** START Listed entries **

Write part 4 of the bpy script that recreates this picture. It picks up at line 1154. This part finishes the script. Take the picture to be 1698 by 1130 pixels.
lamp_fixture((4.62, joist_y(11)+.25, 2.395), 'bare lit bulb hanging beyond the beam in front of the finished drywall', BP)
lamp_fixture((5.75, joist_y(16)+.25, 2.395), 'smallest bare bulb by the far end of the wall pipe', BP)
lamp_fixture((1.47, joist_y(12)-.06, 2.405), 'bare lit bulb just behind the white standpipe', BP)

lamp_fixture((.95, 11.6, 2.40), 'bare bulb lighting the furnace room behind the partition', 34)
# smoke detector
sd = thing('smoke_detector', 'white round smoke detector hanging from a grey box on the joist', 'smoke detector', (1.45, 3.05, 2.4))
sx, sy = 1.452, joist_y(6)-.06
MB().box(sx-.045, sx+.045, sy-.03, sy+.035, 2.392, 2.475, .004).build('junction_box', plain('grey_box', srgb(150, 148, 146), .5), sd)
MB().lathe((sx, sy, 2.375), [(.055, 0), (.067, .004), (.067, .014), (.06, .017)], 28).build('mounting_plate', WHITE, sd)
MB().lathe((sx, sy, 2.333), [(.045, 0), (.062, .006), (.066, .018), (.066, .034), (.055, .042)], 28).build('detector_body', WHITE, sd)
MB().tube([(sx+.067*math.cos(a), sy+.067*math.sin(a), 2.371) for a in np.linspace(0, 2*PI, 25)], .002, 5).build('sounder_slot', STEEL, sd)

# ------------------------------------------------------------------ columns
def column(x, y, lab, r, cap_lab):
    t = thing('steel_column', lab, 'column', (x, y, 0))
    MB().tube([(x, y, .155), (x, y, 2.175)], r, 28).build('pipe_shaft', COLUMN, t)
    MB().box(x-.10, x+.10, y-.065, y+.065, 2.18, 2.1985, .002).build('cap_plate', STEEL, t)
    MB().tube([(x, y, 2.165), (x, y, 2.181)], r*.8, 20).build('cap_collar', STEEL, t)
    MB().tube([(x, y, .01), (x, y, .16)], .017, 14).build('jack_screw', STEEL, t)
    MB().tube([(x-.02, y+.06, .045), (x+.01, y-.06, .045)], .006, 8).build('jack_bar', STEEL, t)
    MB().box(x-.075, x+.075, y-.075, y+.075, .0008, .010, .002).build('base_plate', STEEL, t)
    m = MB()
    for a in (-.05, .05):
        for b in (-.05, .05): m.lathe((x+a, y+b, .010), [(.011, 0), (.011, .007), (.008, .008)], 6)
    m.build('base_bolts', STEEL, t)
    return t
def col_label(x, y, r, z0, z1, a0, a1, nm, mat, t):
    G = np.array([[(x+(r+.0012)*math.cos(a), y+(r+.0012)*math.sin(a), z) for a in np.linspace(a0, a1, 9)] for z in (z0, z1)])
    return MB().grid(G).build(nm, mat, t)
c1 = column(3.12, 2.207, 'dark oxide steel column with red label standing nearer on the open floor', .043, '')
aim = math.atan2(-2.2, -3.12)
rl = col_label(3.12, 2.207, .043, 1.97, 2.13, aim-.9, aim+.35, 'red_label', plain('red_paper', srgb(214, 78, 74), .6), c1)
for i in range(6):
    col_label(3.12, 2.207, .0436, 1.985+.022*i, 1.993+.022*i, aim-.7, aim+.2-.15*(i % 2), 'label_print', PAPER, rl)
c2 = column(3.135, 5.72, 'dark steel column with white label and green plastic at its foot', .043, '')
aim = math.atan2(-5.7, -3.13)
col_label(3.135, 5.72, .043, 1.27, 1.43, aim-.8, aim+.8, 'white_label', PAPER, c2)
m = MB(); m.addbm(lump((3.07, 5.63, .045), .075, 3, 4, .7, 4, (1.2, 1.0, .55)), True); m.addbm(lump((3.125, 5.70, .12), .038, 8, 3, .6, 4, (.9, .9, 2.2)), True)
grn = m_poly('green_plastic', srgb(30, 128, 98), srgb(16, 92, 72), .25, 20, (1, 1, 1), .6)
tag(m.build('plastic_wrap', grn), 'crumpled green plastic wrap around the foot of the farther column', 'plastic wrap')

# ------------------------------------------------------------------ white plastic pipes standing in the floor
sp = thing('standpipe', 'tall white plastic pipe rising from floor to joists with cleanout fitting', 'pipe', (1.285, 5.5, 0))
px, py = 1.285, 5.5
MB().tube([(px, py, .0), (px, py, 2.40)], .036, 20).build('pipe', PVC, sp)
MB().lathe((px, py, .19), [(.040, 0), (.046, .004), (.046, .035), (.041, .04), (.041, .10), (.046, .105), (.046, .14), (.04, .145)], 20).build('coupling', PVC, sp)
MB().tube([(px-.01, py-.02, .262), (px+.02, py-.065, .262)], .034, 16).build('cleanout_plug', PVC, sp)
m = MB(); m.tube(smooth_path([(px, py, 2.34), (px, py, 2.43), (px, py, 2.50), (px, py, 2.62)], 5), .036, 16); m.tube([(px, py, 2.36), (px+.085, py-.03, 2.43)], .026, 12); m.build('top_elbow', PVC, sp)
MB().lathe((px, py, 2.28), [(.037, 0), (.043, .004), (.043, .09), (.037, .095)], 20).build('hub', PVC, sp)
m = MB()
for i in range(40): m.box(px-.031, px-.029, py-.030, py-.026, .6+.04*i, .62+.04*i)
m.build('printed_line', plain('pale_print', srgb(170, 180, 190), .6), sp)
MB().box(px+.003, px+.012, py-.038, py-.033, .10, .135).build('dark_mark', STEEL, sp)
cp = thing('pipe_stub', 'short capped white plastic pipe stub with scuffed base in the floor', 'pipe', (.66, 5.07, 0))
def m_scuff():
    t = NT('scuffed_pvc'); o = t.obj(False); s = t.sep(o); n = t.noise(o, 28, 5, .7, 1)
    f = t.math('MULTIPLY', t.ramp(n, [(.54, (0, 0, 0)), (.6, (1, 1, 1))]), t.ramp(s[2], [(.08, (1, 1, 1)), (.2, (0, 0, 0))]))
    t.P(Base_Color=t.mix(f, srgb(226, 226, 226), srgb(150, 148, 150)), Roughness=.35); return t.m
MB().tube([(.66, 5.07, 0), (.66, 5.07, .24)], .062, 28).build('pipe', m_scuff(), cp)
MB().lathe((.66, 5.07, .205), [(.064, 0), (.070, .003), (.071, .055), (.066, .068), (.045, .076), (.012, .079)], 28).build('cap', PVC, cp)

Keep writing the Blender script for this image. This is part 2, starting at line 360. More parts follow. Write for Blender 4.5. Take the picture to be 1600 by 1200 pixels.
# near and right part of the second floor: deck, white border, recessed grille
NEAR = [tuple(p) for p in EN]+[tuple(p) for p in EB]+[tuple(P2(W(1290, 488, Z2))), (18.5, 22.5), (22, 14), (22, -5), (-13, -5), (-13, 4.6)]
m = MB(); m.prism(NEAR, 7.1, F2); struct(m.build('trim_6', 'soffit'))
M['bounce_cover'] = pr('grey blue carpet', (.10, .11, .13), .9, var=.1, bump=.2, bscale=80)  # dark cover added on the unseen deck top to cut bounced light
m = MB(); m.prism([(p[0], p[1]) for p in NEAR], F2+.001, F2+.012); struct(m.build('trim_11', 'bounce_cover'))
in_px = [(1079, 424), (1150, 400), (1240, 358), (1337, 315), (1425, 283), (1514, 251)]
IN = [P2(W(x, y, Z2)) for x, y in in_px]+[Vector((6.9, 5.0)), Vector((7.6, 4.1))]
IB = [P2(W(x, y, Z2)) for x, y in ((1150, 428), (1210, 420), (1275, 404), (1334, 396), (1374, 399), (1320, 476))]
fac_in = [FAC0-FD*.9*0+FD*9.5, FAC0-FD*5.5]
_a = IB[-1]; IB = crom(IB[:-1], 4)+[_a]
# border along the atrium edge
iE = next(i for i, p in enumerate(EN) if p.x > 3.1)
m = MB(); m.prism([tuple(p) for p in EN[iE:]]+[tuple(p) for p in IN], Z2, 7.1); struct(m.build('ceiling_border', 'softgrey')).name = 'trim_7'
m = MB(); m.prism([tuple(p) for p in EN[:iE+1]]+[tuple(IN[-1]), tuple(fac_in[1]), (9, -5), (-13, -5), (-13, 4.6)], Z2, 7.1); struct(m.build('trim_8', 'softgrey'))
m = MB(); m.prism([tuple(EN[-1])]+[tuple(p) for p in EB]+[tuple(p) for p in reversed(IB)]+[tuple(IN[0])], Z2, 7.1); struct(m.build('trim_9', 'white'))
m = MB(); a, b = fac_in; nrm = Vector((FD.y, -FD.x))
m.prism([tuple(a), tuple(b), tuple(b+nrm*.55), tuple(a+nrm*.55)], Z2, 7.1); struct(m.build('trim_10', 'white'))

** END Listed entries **

> Direction
Select and copy each line from the data that includes the word "this".

> Complete output
Write part 4 of the bpy script that recreates this picture. It picks up at line 1154. This part finishes the script. Take the picture to be 1698 by 1130 pixels.
Keep writing the Blender script for this image. This is part 2, starting at line 360. More parts follow. Write for Blender 4.5. Take the picture to be 1600 by 1200 pixels.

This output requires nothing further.